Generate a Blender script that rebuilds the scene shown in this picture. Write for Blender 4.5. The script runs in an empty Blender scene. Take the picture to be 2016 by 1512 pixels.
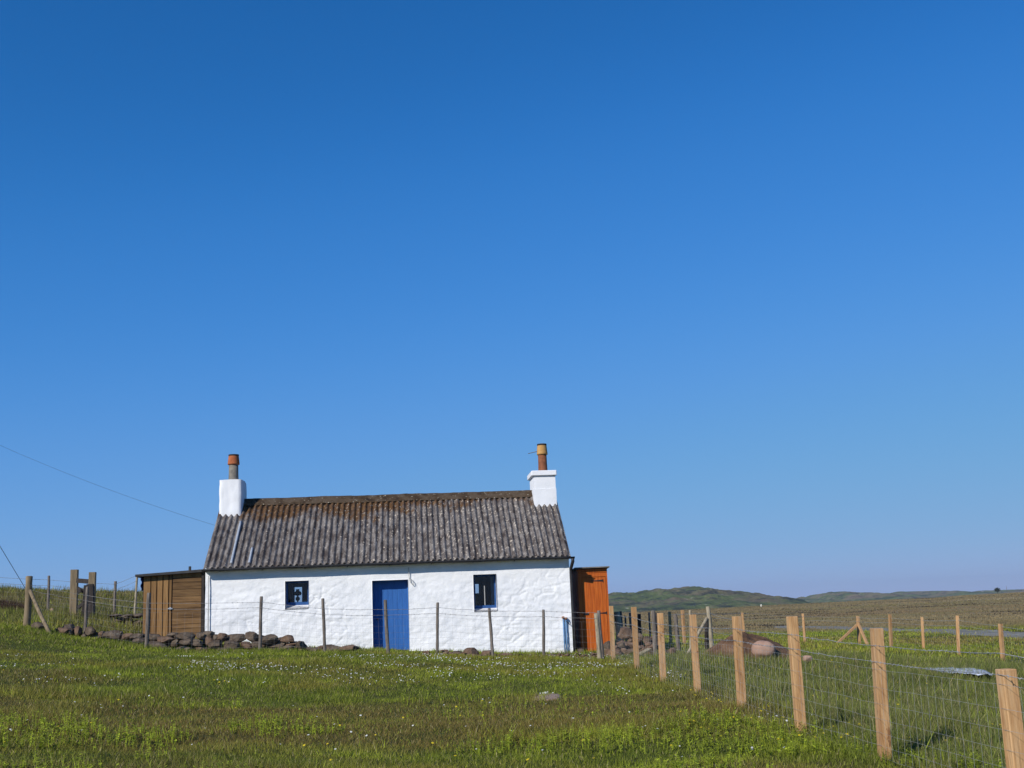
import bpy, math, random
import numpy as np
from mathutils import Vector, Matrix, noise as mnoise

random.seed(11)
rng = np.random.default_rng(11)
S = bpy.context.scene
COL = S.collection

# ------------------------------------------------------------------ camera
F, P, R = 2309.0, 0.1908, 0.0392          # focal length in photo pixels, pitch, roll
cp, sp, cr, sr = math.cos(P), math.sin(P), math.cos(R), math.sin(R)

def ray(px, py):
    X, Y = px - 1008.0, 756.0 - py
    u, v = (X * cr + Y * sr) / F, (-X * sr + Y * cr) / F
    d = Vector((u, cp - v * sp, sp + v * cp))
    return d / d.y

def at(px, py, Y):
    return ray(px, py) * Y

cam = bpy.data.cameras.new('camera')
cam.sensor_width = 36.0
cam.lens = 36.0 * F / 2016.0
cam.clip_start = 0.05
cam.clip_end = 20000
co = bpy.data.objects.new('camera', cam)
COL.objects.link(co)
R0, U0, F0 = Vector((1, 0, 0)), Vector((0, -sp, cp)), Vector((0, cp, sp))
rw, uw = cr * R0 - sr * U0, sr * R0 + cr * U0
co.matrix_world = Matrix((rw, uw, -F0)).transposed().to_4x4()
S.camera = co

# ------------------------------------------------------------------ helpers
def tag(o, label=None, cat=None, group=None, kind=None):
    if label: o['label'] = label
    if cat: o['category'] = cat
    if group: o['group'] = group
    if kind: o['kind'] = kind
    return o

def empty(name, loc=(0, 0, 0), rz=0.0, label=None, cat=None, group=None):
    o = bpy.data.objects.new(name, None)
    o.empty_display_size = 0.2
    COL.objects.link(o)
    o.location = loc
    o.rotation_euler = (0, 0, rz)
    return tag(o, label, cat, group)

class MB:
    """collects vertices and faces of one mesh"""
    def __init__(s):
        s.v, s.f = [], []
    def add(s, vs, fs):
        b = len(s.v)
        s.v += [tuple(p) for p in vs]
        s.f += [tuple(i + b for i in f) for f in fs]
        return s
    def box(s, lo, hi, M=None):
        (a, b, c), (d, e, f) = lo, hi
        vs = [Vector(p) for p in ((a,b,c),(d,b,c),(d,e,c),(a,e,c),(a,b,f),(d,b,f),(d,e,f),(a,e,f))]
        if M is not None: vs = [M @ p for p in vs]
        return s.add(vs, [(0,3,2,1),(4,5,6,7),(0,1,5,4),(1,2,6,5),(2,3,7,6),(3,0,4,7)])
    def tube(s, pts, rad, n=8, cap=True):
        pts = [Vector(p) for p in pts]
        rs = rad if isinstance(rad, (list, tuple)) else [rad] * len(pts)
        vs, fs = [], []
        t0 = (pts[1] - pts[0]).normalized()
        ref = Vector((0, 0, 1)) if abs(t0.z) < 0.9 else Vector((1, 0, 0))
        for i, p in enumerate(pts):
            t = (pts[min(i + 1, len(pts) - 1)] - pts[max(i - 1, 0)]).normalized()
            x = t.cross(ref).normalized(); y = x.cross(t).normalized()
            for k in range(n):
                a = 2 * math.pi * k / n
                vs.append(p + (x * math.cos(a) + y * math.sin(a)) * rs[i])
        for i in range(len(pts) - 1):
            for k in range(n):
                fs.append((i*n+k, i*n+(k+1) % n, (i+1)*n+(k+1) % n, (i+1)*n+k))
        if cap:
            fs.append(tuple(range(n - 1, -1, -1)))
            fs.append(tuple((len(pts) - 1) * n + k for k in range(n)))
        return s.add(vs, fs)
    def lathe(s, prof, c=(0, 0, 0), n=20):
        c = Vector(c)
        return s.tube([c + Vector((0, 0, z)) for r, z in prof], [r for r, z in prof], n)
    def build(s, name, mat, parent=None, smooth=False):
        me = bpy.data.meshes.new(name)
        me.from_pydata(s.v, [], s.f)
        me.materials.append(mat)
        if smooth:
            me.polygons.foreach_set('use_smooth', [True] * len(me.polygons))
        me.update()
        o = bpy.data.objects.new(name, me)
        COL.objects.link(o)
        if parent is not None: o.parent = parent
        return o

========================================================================

DIRECTION → Write out again every line above exactly as given; the pictures do not belong in the copy.

RESPONSE TO THE TASK →
Generate a Blender script that rebuilds the scene shown in this picture. Write for Blender 4.5. The script runs in an empty Blender scene. Take the picture to be 2016 by 1512 pixels.
import bpy, math, random
import numpy as np
from mathutils import Vector, Matrix, noise as mnoise

random.seed(11)
rng = np.random.default_rng(11)
S = bpy.context.scene
COL = S.collection

# ------------------------------------------------------------------ camera
F, P, R = 2309.0, 0.1908, 0.0392          # focal length in photo pixels, pitch, roll
cp, sp, cr, sr = math.cos(P), math.sin(P), math.cos(R), math.sin(R)

def ray(px, py):
    X, Y = px - 1008.0, 756.0 - py
    u, v = (X * cr + Y * sr) / F, (-X * sr + Y * cr) / F
    d = Vector((u, cp - v * sp, sp + v * cp))
    return d / d.y

def at(px, py, Y):
    return ray(px, py) * Y

cam = bpy.data.cameras.new('camera')
cam.sensor_width = 36.0
cam.lens = 36.0 * F / 2016.0
cam.clip_start = 0.05
cam.clip_end = 20000
co = bpy.data.objects.new('camera', cam)
COL.objects.link(co)
R0, U0, F0 = Vector((1, 0, 0)), Vector((0, -sp, cp)), Vector((0, cp, sp))
rw, uw = cr * R0 - sr * U0, sr * R0 + cr * U0
co.matrix_world = Matrix((rw, uw, -F0)).transposed().to_4x4()
S.camera = co

# ------------------------------------------------------------------ helpers
def tag(o, label=None, cat=None, group=None, kind=None):
    if label: o['label'] = label
    if cat: o['category'] = cat
    if group: o['group'] = group
    if kind: o['kind'] = kind
    return o

def empty(name, loc=(0, 0, 0), rz=0.0, label=None, cat=None, group=None):
    o = bpy.data.objects.new(name, None)
    o.empty_display_size = 0.2
    COL.objects.link(o)
    o.location = loc
    o.rotation_euler = (0, 0, rz)
    return tag(o, label, cat, group)

class MB:
    """collects vertices and faces of one mesh"""
    def __init__(s):
        s.v, s.f = [], []
    def add(s, vs, fs):
        b = len(s.v)
        s.v += [tuple(p) for p in vs]
        s.f += [tuple(i + b for i in f) for f in fs]
        return s
    def box(s, lo, hi, M=None):
        (a, b, c), (d, e, f) = lo, hi
        vs = [Vector(p) for p in ((a,b,c),(d,b,c),(d,e,c),(a,e,c),(a,b,f),(d,b,f),(d,e,f),(a,e,f))]
        if M is not None: vs = [M @ p for p in vs]
        return s.add(vs, [(0,3,2,1),(4,5,6,7),(0,1,5,4),(1,2,6,5),(2,3,7,6),(3,0,4,7)])
    def tube(s, pts, rad, n=8, cap=True):
        pts = [Vector(p) for p in pts]
        rs = rad if isinstance(rad, (list, tuple)) else [rad] * len(pts)
        vs, fs = [], []
        t0 = (pts[1] - pts[0]).normalized()
        ref = Vector((0, 0, 1)) if abs(t0.z) < 0.9 else Vector((1, 0, 0))
        for i, p in enumerate(pts):
            t = (pts[min(i + 1, len(pts) - 1)] - pts[max(i - 1, 0)]).normalized()
            x = t.cross(ref).normalized(); y = x.cross(t).normalized()
            for k in range(n):
                a = 2 * math.pi * k / n
                vs.append(p + (x * math.cos(a) + y * math.sin(a)) * rs[i])
        for i in range(len(pts) - 1):
            for k in range(n):
                fs.append((i*n+k, i*n+(k+1) % n, (i+1)*n+(k+1) % n, (i+1)*n+k))
        if cap:
            fs.append(tuple(range(n - 1, -1, -1)))
            fs.append(tuple((len(pts) - 1) * n + k for k in range(n)))
        return s.add(vs, fs)
    def lathe(s, prof, c=(0, 0, 0), n=20):
        c = Vector(c)
        return s.tube([c + Vector((0, 0, z)) for r, z in prof], [r for r, z in prof], n)
    def build(s, name, mat, parent=None, smooth=False):
        me = bpy.data.meshes.new(name)
        me.from_pydata(s.v, [], s.f)
        me.materials.append(mat)
        if smooth:
            me.polygons.foreach_set('use_smooth', [True] * len(me.polygons))
        me.update()
        o = bpy.data.objects.new(name, me)
        COL.objects.link(o)
        if parent is not None: o.parent = parent
        return o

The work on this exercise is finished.